> [Exercise goal] Print the records below exactly, starting at the first line and stopping after the line that contains "COL = sc.collection". Leave out any pictures.

* * * * * * * * *

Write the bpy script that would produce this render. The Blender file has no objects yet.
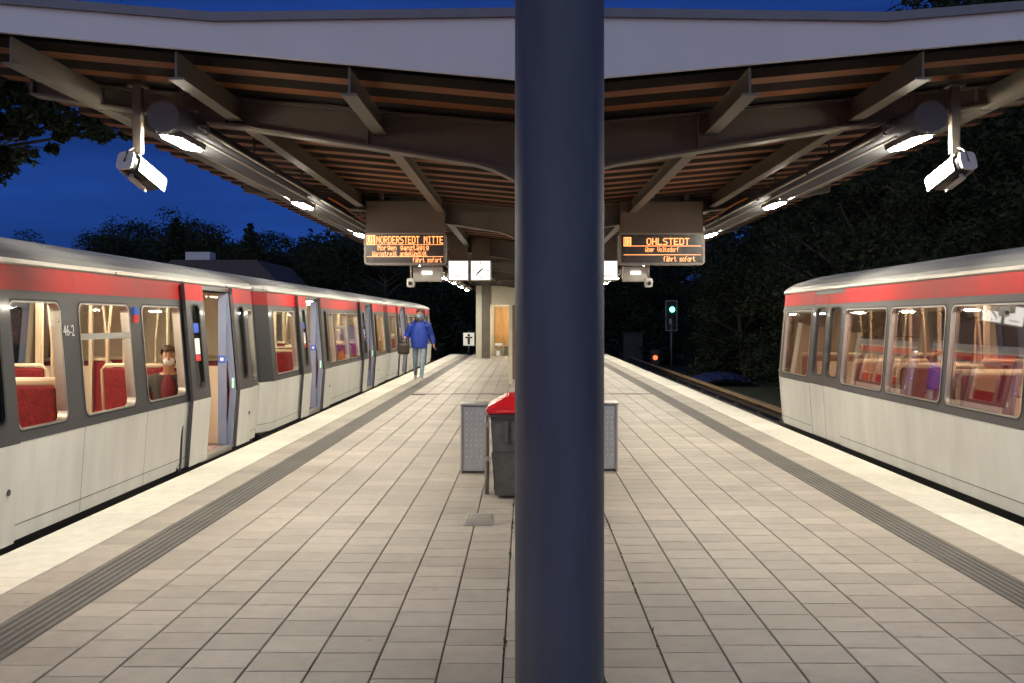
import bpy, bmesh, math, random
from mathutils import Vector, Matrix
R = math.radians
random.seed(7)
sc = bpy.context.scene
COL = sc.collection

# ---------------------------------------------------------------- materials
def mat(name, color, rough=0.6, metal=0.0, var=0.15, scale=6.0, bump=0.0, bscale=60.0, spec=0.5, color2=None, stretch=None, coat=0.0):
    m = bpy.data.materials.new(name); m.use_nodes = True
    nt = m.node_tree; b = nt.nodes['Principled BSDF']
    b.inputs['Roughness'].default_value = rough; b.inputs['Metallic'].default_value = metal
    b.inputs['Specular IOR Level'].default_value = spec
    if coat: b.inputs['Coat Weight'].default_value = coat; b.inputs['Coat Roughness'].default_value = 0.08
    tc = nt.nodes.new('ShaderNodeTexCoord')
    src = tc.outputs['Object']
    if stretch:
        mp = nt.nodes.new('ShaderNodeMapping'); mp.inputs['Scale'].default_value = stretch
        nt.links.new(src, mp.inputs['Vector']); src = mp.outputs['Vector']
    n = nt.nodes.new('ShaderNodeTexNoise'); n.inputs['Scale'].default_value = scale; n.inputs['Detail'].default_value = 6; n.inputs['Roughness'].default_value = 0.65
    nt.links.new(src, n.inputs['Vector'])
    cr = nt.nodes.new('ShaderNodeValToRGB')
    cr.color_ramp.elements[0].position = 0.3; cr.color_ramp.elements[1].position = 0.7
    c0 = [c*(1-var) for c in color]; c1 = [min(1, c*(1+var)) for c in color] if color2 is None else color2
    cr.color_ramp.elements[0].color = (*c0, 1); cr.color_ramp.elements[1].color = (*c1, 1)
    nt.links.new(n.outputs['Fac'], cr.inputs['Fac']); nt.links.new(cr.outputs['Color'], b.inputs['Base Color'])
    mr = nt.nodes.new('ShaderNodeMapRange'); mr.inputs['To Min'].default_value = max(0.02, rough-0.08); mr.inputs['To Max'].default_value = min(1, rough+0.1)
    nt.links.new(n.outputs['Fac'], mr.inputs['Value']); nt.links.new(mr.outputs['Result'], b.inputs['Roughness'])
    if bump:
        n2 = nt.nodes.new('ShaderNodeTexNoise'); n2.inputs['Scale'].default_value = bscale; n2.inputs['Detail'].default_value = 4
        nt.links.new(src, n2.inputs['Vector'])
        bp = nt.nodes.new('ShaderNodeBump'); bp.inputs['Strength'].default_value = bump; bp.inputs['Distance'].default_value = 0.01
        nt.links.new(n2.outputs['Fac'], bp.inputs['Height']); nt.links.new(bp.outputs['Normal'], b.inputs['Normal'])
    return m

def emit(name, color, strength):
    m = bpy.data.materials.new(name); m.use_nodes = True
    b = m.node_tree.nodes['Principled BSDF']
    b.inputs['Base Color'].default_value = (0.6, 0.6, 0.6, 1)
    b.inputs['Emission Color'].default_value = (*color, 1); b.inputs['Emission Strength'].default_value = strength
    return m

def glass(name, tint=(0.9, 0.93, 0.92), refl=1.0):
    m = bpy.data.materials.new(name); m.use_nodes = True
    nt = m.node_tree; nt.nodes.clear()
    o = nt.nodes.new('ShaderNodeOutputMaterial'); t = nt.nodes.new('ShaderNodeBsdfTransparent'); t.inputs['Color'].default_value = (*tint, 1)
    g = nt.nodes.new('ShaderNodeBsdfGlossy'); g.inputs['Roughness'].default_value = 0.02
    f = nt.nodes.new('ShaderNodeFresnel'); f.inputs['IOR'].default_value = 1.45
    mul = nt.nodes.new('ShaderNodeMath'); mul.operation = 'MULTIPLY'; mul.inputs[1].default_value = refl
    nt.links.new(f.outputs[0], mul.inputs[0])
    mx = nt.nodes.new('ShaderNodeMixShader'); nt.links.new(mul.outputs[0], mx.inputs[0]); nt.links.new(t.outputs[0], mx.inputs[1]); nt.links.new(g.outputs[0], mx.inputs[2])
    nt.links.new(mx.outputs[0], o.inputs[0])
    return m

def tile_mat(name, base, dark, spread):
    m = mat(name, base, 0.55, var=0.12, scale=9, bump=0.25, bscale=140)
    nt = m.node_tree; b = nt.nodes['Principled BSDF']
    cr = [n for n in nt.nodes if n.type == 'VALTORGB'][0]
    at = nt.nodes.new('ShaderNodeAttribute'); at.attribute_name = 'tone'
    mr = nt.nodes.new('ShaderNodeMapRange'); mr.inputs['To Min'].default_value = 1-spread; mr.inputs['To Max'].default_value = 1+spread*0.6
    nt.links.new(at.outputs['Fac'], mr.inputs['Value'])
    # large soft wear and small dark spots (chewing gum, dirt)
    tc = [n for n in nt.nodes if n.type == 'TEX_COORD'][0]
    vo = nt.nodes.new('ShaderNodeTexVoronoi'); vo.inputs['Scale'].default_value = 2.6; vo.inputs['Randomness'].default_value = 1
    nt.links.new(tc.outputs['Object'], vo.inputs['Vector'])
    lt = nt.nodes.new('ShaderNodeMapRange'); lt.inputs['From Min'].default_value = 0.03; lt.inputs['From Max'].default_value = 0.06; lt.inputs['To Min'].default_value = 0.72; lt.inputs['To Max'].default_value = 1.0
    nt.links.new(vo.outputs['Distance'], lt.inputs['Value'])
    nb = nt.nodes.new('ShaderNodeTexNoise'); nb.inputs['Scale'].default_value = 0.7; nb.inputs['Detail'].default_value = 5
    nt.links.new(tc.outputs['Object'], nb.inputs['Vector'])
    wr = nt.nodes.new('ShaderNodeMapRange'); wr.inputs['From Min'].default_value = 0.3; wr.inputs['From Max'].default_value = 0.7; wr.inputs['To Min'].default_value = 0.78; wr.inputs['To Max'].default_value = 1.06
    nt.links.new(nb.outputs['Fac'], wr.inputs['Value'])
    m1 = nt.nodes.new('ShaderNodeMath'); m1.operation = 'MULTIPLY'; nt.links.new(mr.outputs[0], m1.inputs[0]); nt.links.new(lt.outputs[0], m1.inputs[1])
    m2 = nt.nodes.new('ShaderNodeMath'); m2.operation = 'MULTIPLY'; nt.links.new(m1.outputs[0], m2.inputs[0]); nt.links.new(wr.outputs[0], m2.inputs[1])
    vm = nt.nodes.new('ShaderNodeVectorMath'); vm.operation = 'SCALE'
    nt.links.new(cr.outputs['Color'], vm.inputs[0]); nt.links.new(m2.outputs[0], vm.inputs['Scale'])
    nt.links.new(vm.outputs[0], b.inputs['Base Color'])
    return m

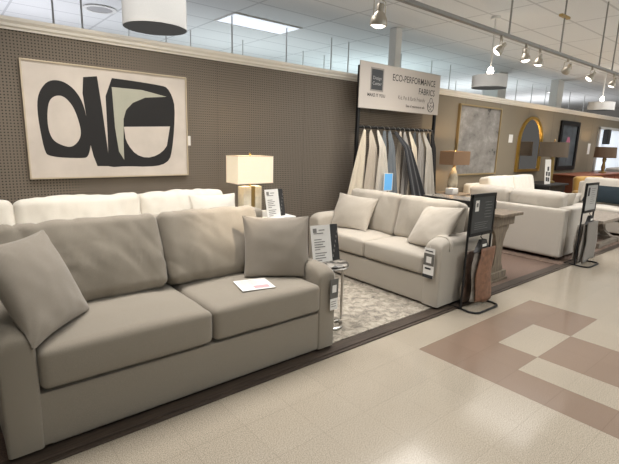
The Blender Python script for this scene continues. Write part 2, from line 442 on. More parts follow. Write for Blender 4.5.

* * * * * * * * *

> [Answer to this exercise]
Write the bpy script that would produce this render. The Blender file has no objects yet.
import bpy, bmesh, math, random
from mathutils import Vector, Matrix
R = math.radians
random.seed(7)
sc = bpy.context.scene
COL = sc.collection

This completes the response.